Most projects and new services take months , or even years, to mobilise.
Is it possible to to get a new service launched in just 84 days?
Here's what we're aiming for in the Lab.
12 WEEKS MAX
None of our concepts should be in the Lab longer than this. If we can't get an idea up and running within that time - it's probably not workable right now.
PROBLEM DEFINITION
The most important part of the cycle. What's the problem we are trying to fix? If we can't agree one - bin it!
COACHING
It's no good the Lab coming up with the ideas - we need people to own the problem and the solution. This is about getting colleagues or customers ready to think differently.
THINK 10X BIGGER
Not just differently - but bigger. Thinking bigger can actually be easier than thinking incrementally. As Astro Teller said
When you aim for a 10x gain, you lean on bravery and creativity — the kind that, literally and metaphorically, can put a man on the moon
PROTOTYPE
Prototyping is our design stage. Creative thinking around the problem leads to a number of possible solutions - only the best of these are taken forward and mocked up into rough, early versions that we can begin to test.
TEST
Here we test out our prototypes against our hypothesis or even a theory of change. These are time-bound, typically low resource and low risk exercises. We can fail many tests in order to refine a new process/product/offer.
EVALUATE
A quick review of our test - determining whether it successfully achieved its objectives or not. We can keep (roll out), shelve or kill an idea at this stage, or suggest refinements and re-testing
FAIL?
Sorry - you didn't make it. It's off to the Innovation Graveyard. Or we can shelve it for a rainy day when its' time might have come.
PREPARE FOR EXIT
Get ready for launch - we think this one's a goer! But first it needs a proper resource plan or it might fail to survive post Lab. Many great ideas fail to sustain and scale in their first few months.
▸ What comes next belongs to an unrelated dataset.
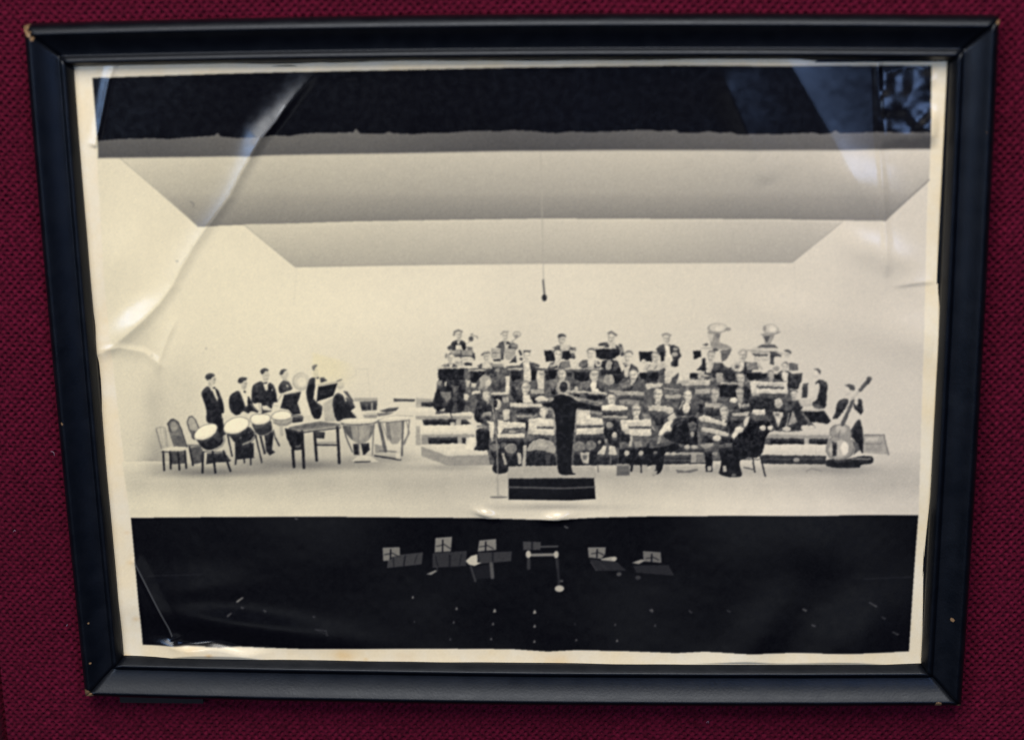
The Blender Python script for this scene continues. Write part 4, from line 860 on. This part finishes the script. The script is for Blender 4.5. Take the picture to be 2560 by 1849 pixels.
for q in (((20, 1372), (130, 1372), (140, 1492), (10, 1492)), ((170, 1372), (250, 1372), (268, 1482), (166, 1482)), ((330, 1372), (412, 1372), (402, 1460), (310, 1460)), ((360, 1470), (430, 1470), (420, 1540), (340, 1545)), ((552, 1380), (640, 1380), (640, 1490), (540, 1490))): P(176, *q)
part("printed_musician", "printed flautist with his back half turned, seated on a chair at the front right")
FACES.append((1580 + 1960 / 6.825, 960 + 640 / 6.825)); P(34, (1640, 642), (1722, 600), (1862, 600), (1902, 642), (1780, 722), (1670, 862)); P(20, (1950, 782), (2060, 600), (2184, 560), (2262, 640), (2262, 1250), (1850, 1282), (1832, 1402), (1902, 1582), (1702, 1602), (1458, 1552), (1530, 1402), (1502, 1202), (1458, 1082), (1702, 1062), (1752, 942), (1822, 842)); P(205, (1900, 640), (1960, 560), (2010, 560), (1960, 720), (1920, 740)); P(224, (1778, 742), (1852, 716), (1942, 800), (1902, 824), (1812, 832), (1752, 942), (1698, 902)); P(84, (1470, 1060), (1600, 1012), (1720, 1040), (1700, 1080), (1500, 1100)); P(48, (2010, 660), (2140, 600), (2184, 700), (2060, 760), a=.7); L(62, 14, (1940, 790), (2100, 880), a=.8); P(20, (1240, 1152), (1372, 1150), (1372, 1502), (1262, 1502)); P(176, (1290, 1402), (1362, 1402), (1352, 1482), (1292, 1490)); P(180, (1430, 1372), (1502, 1372), (1492, 1472), (1430, 1470)); P(178, (1550, 1400), (1600, 1400), (1622, 1502), (1560, 1500)); E(150, 1415, 1185, 50, 30); E(90, 1740, 1560, 44, 28)
crop(1860, 880, 5.12)
P(20, (20, 962), (90, 832), (302, 842), (362, 1002), (292, 1062), (262, 1202), (222, 1322), (0, 1342), (-60, 1100)); P(92, (110, 840), (290, 830), (280, 870), (90, 880), a=.8); L(30, 19, (110, 1340), (140, 1542)); L(30, 19, (210, 1330), (272, 1592)); L(40, 12, (0, 1480), (130, 1510)); L(50, 10, (0, 1380), (200, 1380)); E(120, 60, 1370, 26, 20)
E(214, 240, 972, 38, 32); E(214, 330, 972, 36, 30)
# the conductor on his podium, with the floor microphone
crop(1200, 1150, 6.67)
part("printed_podium", "black two-step conductor's podium at the stage edge in the print")
P(182, (470, 108), (1900, 108), (1930, 285), (470, 300)); L(150, 9, (470, 108), (1900, 108), (1930, 285), a=.6); L(150, 8, (470, 108), (470, 300), a=.6); P(14, (478, 302), (1902, 290), (1928, 642), (1500, 668), (478, 652)); L(84, 28, (478, 446), (1400, 466), (1915, 440)); L(60, 14, (478, 302), (1400, 312), (1900, 292), a=.5)
crop(1300, 960, 6.825)
use(BAND0)
L(182, 46, (330, 270), (560, 262), a=.6); L(176, 40, (400, 420), (560, 440), a=.55); L(186, 44, (960, 235), (1390, 330), a=.6); L(176, 40, (1000, 460), (1390, 500), a=.5); E(178, 742, 70, 128, 128, a=.75); E(200, 742, 40, 100, 110, a=.5)
for w_, t_ in ((60, 150), (34, 196)): L(t_, w_, (742, 20), (742, 130), (640, 190), (580, 300), (590, 420), (612, 800), a=.55); L(t_, w_, (742, 20), (760, 150), (900, 225), (1010, 290), (960, 440), (930, 800), a=.55)
part("printed_conductor", "printed conductor in black seen from behind with arms spread")
P(14, (368, 332), (540, 320), (590, 212), (642, 180), (762, 180), (882, 232), (1002, 302), (1202, 352), (1392, 380), (1392, 452), (1252, 442), (1002, 412), (952, 422), (947, 622), (922, 852), (892, 1102), (872, 1382), (892, 1502), (952, 1520), (942, 1542), (668, 1547), (640, 1402), (630, 1202), (616, 902), (602, 602), (570, 402), (440, 382), (378, 362))
E(34, 742, 58, 72, 92); P(66, (690, 10), (760, -20), (800, 40), (740, 60), a=.6); P(210, (700, 150), (740, 165), (800, 160), (830, 200), (790, 205)); E(224, 385, 258, 88, 42, 10); P(30, (640, 195), (900, 240), (960, 290), (700, 270), a=.5)
part("printed_microphone_stand", "thin floor microphone stand left of the printed podium")
crop(1040, 960, 6.825)
L(142, 17, (1300, 320), (1340, 600), (1368, 850), (1385, 1200), (1392, 1530)); L(200, 10, (1285, 250), (1325, 560), a=.5); L(60, 26, (1290, 260), (1305, 330))
crop(1200, 1150, 6.67)
L(178, 36, (290, 232), (302, 600)); E(128, 312, 612, 152, 20); P(190, (270, 595), (340, 560), (400, 600)); L(205, 16, (310, 640), (290, 940), a=.5)
crop(0, 0, 1)

# share the band's pixels out to its players: each takes what lies nearest below and around the face
fp = np.array(FACES)
band_ids = []
for k in range(len(fp)):
    band_ids.append(part("printed_musician"))
yy, xx = np.where(ID == BAND0)
best = np.full(len(yy), 1e18); who = np.zeros(len(yy), int)
for k, (fx, fy) in enumerate(fp):
    dx, dy = xx + OX - fx, yy + OY - fy - 14
    d = (dx * 1.15) ** 2 + np.where(dy < 0, (dy * 1.5) ** 2, (dy * .75) ** 2)
    b = d < best
    best[b] = d[b]; who[b] = k
ID[yy, xx] = np.array(band_ids)[who]

_P, _L, _E = P, L, E
P = lambda t, *q, **k: _P(t * .86, *q, **k)
L = lambda t, w, *q, **k: _L(t * .86, w, *q, **k)
E = lambda t, *q, **k: _E(t * .86, *q, **k)
# ---- things dimly seen in the pit
crop(930, 1310, 5.67)


def tee(x, y, h, w):
    L(10, 19, (x, y), (x - 3, y + h)); L(22, 12, (x - w * .8, y + h * .55), (x - w * .1, y + h * .45), a=.9); L(22, 13, (x, y + h * .3), (x + w, y + h * .75), a=.9)


PIT = "faintly lit music stand in the dark printed pit, "
part("printed_pit_stand", PIT + "leftmost of the row"); P(72, (230, 450), (722, 402), (702, 572), (212, 622)); L(34, 16, (300, 470), (310, 600)); L(30, 22, (470, 450), (450, 590)); L(40, 14, (640, 440), (600, 560)); P(142, (150, 332), (392, 325), (396, 440), (250, 470), (240, 515), (158, 522)); tee(264, 360, 130, 110)
part("printed_pit_stand", PIT + "the tallest of the row"); P(58, (858, 412), (1342, 378), (1334, 592), (856, 622)); L(30, 18, (900, 460), (930, 600)); L(26, 26, (1102, 450), (1100, 590)); L(36, 18, (1270, 430), (1240, 580)); P(152, (898, 195), (1134, 178), (1116, 386), (888, 400)); tee(1002, 225, 165, 110); P(150, (765, 712), (902, 652), (922, 670), (840, 722)); L(70, 14, (910, 600), (930, 660))
part("printed_pit_stand", PIT + "with a bright lamp beside it"); P(64, (1498, 402), (1982, 384), (1972, 522), (1520, 562)); L(30, 24, (1712, 400), (1710, 540)); P(150, (1520, 230), (1757, 208), (1762, 362), (1498, 388)); tee(1612, 250, 130, 110); P(226, (1328, 522), (1400, 452), (1492, 428), (1494, 542), (1552, 548), (1452, 592), (1372, 572)); L(62, 34, (1400, 600), (1465, 805)); L(96, 54, (1690, 560), (1706, 750)); P(36, (1430, 600), (1660, 570), (1670, 760), (1480, 780), a=.7)
crop(1290, 1310, 5.67)
part("printed_pit_stand", PIT + "with two small bright lamps"); P(78, (98, 242), (352, 250), (346, 362), (104, 362)); L(30, 24, (228, 245), (228, 362)); L(92, 24, (350, 318), (590, 314)); L(150, 40, (215, 436), (545, 430)); E(214, 175, 425, 36, 54); E(206, 570, 430, 34, 52); L(60, 50, (180, 500), (180, 620)); L(52, 46, (580, 500), (590, 620)); L(44, 36, (595, 640), (610, 870)); E(206, 615, 912, 66, 46); E(90, 645, 805, 26, 16)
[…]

We want to limit that.
RESOURCE FOR SCALE
These are releases of our service/product offer, benefiting from a raft of testing and well documented aims and activities. Typically they will be 'live' pilots - so will impact customers or the business in some way and have larger resource costs, therefore are evaluated thoroughly and can still be terminated if not successful.
We don't always hit our 84 day challenge. A good example is our latest Fuel Poverty Concept - which completed in 12 weeks but we are still agreeing resource plans. But we think more ideas and concepts would benefit from this fast fail approach.